§ **WORK INSTRUCTIONS**
Everything from the first line down to the line containing "b.build('mast_arm', 'galv', gs)" should be reproduced exactly; please include nothing else.

§ **SOURCE MATERIAL**
** BEGIN **
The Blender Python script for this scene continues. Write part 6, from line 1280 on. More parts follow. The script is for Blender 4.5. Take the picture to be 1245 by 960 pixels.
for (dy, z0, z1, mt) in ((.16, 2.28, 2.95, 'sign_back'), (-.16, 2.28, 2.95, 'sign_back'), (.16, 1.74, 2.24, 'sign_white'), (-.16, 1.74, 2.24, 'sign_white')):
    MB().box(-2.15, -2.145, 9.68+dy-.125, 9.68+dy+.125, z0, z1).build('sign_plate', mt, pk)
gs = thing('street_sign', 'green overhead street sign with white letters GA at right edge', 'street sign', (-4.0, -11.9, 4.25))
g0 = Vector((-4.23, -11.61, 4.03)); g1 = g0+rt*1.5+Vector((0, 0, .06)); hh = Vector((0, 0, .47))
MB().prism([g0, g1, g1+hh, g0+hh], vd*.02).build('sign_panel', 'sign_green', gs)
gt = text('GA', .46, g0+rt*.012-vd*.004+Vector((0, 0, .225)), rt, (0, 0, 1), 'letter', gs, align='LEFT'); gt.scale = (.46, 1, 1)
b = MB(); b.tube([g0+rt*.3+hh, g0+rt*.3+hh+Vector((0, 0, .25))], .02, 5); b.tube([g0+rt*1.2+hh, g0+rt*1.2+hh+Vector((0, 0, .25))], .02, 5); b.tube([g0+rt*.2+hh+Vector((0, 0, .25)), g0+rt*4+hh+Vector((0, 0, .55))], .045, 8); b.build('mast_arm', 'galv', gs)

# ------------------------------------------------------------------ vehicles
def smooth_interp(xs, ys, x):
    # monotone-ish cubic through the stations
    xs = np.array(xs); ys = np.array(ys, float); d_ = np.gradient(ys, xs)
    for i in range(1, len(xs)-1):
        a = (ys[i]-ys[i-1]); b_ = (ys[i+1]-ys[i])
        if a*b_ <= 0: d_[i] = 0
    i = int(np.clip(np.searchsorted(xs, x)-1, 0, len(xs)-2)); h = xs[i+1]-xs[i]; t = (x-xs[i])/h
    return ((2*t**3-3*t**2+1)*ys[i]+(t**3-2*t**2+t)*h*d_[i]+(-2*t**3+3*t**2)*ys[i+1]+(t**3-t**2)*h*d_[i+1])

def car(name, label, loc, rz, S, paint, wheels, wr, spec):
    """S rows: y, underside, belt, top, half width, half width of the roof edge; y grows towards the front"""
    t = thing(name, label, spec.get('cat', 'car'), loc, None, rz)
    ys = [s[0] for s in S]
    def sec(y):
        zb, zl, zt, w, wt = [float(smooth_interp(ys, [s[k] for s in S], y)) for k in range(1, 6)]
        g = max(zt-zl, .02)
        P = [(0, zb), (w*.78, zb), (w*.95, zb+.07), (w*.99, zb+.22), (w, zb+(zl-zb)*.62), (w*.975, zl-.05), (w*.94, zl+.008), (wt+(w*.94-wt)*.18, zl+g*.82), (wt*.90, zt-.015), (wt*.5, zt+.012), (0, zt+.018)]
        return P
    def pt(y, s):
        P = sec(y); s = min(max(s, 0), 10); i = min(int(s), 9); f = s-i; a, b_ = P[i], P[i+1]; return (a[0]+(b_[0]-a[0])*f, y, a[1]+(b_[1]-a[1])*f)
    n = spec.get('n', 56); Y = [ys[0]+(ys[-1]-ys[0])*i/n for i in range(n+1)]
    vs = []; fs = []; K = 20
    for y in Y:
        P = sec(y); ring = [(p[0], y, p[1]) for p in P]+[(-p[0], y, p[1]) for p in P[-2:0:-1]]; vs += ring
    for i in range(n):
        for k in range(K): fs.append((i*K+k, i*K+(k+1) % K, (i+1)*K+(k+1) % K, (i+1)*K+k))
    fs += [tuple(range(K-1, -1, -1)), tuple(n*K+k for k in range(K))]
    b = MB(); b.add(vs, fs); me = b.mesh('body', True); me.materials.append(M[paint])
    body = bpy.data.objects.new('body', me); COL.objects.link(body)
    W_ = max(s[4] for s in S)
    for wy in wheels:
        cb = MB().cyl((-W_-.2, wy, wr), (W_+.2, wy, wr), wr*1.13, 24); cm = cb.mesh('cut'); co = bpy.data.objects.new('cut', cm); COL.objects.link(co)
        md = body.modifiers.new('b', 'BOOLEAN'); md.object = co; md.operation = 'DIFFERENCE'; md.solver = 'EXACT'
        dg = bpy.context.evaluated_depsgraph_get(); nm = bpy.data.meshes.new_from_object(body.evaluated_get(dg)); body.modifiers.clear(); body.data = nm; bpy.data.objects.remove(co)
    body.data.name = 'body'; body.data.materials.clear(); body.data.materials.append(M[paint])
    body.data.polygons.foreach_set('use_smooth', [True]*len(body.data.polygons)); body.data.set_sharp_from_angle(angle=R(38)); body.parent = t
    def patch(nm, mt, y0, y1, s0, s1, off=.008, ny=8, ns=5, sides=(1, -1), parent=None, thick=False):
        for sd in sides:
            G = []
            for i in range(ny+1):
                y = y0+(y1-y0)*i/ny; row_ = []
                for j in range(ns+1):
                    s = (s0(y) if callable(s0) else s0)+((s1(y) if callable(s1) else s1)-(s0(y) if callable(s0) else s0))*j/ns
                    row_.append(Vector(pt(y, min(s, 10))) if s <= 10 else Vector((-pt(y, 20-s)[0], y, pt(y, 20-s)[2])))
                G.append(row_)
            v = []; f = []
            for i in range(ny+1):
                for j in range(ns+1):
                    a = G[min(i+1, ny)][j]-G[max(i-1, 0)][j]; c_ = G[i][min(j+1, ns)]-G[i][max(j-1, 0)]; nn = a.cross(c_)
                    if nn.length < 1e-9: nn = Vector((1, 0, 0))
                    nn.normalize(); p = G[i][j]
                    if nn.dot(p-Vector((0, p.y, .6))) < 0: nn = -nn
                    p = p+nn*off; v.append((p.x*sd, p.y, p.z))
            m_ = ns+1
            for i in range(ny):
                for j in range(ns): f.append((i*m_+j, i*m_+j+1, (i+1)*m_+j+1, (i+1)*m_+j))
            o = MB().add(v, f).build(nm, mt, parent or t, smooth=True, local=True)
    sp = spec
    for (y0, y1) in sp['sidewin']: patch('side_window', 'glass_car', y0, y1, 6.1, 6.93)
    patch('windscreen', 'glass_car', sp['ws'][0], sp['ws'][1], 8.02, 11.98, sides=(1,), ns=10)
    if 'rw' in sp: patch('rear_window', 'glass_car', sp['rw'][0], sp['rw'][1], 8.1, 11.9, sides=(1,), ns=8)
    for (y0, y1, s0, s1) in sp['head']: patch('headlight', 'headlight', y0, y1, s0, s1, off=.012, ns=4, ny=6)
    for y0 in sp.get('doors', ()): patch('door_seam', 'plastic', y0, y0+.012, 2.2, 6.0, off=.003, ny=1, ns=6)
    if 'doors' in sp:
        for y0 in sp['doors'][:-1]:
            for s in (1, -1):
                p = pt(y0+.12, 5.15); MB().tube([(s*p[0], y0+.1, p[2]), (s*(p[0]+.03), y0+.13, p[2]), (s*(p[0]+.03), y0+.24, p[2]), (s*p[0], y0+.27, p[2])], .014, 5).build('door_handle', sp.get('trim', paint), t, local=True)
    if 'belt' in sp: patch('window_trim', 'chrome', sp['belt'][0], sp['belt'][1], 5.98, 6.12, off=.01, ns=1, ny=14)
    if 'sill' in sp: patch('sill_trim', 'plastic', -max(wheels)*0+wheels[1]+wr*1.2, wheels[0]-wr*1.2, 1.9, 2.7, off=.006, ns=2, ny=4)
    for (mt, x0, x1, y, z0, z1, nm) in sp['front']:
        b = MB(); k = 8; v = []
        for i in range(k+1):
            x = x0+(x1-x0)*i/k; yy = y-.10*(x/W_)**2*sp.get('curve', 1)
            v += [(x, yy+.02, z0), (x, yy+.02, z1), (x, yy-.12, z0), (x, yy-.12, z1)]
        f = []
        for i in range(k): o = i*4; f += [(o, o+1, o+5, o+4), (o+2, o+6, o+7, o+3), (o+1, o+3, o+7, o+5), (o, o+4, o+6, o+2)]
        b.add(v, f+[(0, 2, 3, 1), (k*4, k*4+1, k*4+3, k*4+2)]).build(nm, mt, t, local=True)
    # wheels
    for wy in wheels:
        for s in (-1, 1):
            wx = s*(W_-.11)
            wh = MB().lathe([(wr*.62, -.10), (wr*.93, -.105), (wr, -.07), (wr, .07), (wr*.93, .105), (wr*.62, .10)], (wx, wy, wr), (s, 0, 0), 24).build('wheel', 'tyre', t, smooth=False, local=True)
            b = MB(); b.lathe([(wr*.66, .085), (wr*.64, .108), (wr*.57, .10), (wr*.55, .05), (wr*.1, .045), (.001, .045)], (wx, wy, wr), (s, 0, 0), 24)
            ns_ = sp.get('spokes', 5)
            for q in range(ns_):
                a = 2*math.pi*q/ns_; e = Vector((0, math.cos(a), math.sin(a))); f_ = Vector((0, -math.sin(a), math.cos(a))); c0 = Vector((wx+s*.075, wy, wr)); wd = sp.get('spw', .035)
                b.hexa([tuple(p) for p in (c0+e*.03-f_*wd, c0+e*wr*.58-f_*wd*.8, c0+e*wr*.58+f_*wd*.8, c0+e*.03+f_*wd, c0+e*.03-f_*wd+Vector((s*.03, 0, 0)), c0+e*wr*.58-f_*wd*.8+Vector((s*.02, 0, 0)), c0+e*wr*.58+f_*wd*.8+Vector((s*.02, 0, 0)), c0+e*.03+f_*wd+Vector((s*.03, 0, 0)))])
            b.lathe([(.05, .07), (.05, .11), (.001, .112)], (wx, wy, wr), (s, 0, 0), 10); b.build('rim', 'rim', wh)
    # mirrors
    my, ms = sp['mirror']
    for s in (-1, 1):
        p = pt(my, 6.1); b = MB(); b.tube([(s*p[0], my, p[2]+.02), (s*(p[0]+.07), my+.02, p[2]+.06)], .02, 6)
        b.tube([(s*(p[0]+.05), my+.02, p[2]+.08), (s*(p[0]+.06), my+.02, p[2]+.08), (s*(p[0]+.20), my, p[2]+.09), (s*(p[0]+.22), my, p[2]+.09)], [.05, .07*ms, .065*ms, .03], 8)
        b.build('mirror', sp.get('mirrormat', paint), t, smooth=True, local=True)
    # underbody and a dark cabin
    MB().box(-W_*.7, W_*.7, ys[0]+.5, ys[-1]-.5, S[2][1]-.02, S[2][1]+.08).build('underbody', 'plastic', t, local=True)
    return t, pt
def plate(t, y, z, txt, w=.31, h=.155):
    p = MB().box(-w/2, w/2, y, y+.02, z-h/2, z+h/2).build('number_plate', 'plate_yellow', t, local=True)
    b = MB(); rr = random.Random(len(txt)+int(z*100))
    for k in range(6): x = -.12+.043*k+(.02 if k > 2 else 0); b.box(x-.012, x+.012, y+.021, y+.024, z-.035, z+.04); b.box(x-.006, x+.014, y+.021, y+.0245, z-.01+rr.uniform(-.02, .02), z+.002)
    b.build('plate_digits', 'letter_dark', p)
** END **
§ **TASK ANSWER**
The Blender Python script for this scene continues. Write part 6, from line 1280 on. More parts follow. The script is for Blender 4.5. Take the picture to be 1245 by 960 pixels.
for (dy, z0, z1, mt) in ((.16, 2.28, 2.95, 'sign_back'), (-.16, 2.28, 2.95, 'sign_back'), (.16, 1.74, 2.24, 'sign_white'), (-.16, 1.74, 2.24, 'sign_white')):
    MB().box(-2.15, -2.145, 9.68+dy-.125, 9.68+dy+.125, z0, z1).build('sign_plate', mt, pk)
gs = thing('street_sign', 'green overhead street sign with white letters GA at right edge', 'street sign', (-4.0, -11.9, 4.25))
g0 = Vector((-4.23, -11.61, 4.03)); g1 = g0+rt*1.5+Vector((0, 0, .06)); hh = Vector((0, 0, .47))
MB().prism([g0, g1, g1+hh, g0+hh], vd*.02).build('sign_panel', 'sign_green', gs)
gt = text('GA', .46, g0+rt*.012-vd*.004+Vector((0, 0, .225)), rt, (0, 0, 1), 'letter', gs, align='LEFT'); gt.scale = (.46, 1, 1)
b = MB(); b.tube([g0+rt*.3+hh, g0+rt*.3+hh+Vector((0, 0, .25))], .02, 5); b.tube([g0+rt*1.2+hh, g0+rt*1.2+hh+Vector((0, 0, .25))], .02, 5); b.tube([g0+rt*.2+hh+Vector((0, 0, .25)), g0+rt*4+hh+Vector((0, 0, .55))], .045, 8); b.build('mast_arm', 'galv', gs)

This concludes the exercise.